(STATED TASK):
Exactly reproduce each record listed below.

(EXCERPTED DATA):
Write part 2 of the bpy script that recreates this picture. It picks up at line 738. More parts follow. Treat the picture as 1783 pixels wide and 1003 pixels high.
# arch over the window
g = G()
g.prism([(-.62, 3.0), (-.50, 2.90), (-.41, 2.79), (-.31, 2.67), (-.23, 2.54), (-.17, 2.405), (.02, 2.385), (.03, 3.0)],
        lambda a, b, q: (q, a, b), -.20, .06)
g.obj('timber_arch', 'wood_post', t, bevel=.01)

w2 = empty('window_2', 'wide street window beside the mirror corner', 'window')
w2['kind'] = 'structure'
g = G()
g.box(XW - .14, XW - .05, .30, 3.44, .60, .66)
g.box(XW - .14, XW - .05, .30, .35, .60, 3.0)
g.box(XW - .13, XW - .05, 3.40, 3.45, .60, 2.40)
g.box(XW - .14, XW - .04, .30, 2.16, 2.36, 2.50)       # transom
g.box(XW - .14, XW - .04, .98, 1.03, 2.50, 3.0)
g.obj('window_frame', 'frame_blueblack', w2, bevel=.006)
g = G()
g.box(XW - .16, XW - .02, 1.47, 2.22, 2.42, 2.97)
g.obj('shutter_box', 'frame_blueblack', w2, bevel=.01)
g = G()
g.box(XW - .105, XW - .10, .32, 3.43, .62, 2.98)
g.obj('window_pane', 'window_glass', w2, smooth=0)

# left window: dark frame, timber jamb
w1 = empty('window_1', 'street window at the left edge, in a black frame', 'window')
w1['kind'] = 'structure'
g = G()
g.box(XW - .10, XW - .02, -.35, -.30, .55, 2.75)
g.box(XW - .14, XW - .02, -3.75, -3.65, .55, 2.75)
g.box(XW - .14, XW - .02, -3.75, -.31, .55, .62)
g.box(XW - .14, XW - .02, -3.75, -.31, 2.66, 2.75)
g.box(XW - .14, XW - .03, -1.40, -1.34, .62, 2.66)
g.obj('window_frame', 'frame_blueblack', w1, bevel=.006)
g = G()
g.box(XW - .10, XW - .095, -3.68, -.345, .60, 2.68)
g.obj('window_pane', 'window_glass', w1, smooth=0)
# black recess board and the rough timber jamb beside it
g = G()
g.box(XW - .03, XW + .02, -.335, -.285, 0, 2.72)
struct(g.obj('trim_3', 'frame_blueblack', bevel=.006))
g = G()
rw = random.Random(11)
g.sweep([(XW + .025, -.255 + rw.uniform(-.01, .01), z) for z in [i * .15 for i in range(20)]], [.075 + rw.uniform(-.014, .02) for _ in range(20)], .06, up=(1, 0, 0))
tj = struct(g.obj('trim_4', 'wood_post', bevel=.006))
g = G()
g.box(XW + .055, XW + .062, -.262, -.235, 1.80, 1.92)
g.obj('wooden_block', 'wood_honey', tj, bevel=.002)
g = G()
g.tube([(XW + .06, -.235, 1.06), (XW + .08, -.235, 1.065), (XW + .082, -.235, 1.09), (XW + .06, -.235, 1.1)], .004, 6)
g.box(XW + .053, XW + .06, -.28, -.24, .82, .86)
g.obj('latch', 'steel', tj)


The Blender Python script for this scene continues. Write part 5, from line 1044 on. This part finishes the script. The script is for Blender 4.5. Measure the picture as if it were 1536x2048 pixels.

(ANSWER):
Write part 2 of the bpy script that recreates this picture. It picks up at line 738. More parts follow. Treat the picture as 1783 pixels wide and 1003 pixels high.
# arch over the window
g = G()
g.prism([(-.62, 3.0), (-.50, 2.90), (-.41, 2.79), (-.31, 2.67), (-.23, 2.54), (-.17, 2.405), (.02, 2.385), (.03, 3.0)],
        lambda a, b, q: (q, a, b), -.20, .06)
g.obj('timber_arch', 'wood_post', t, bevel=.01)

w2 = empty('window_2', 'wide street window beside the mirror corner', 'window')
w2['kind'] = 'structure'
g = G()
g.box(XW - .14, XW - .05, .30, 3.44, .60, .66)
g.box(XW - .14, XW - .05, .30, .35, .60, 3.0)
g.box(XW - .13, XW - .05, 3.40, 3.45, .60, 2.40)
g.box(XW - .14, XW - .04, .30, 2.16, 2.36, 2.50)       # transom
g.box(XW - .14, XW - .04, .98, 1.03, 2.50, 3.0)
g.obj('window_frame', 'frame_blueblack', w2, bevel=.006)
g = G()
g.box(XW - .16, XW - .02, 1.47, 2.22, 2.42, 2.97)
g.obj('shutter_box', 'frame_blueblack', w2, bevel=.01)
g = G()
g.box(XW - .105, XW - .10, .32, 3.43, .62, 2.98)
g.obj('window_pane', 'window_glass', w2, smooth=0)

# left window: dark frame, timber jamb
w1 = empty('window_1', 'street window at the left edge, in a black frame', 'window')
w1['kind'] = 'structure'
g = G()
g.box(XW - .10, XW - .02, -.35, -.30, .55, 2.75)
g.box(XW - .14, XW - .02, -3.75, -3.65, .55, 2.75)
g.box(XW - .14, XW - .02, -3.75, -.31, .55, .62)
g.box(XW - .14, XW - .02, -3.75, -.31, 2.66, 2.75)
g.box(XW - .14, XW - .03, -1.40, -1.34, .62, 2.66)
g.obj('window_frame', 'frame_blueblack', w1, bevel=.006)
g = G()
g.box(XW - .10, XW - .095, -3.68, -.345, .60, 2.68)
g.obj('window_pane', 'window_glass', w1, smooth=0)
# black recess board and the rough timber jamb beside it
g = G()
g.box(XW - .03, XW + .02, -.335, -.285, 0, 2.72)
struct(g.obj('trim_3', 'frame_blueblack', bevel=.006))
g = G()
rw = random.Random(11)
g.sweep([(XW + .025, -.255 + rw.uniform(-.01, .01), z) for z in [i * .15 for i in range(20)]], [.075 + rw.uniform(-.014, .02) for _ in range(20)], .06, up=(1, 0, 0))
tj = struct(g.obj('trim_4', 'wood_post', bevel=.006))
g = G()
g.box(XW + .055, XW + .062, -.262, -.235, 1.80, 1.92)
g.obj('wooden_block', 'wood_honey', tj, bevel=.002)
g = G()
g.tube([(XW + .06, -.235, 1.06), (XW + .08, -.235, 1.065), (XW + .082, -.235, 1.09), (XW + .06, -.235, 1.1)], .004, 6)
g.box(XW + .053, XW + .06, -.28, -.24, .82, .86)
g.obj('latch', 'steel', tj)


The Blender Python script for this scene continues. Write part 5, from line 1044 on. This part finishes the script. The script is for Blender 4.5. Measure the picture as if it were 1536x2048 pixels.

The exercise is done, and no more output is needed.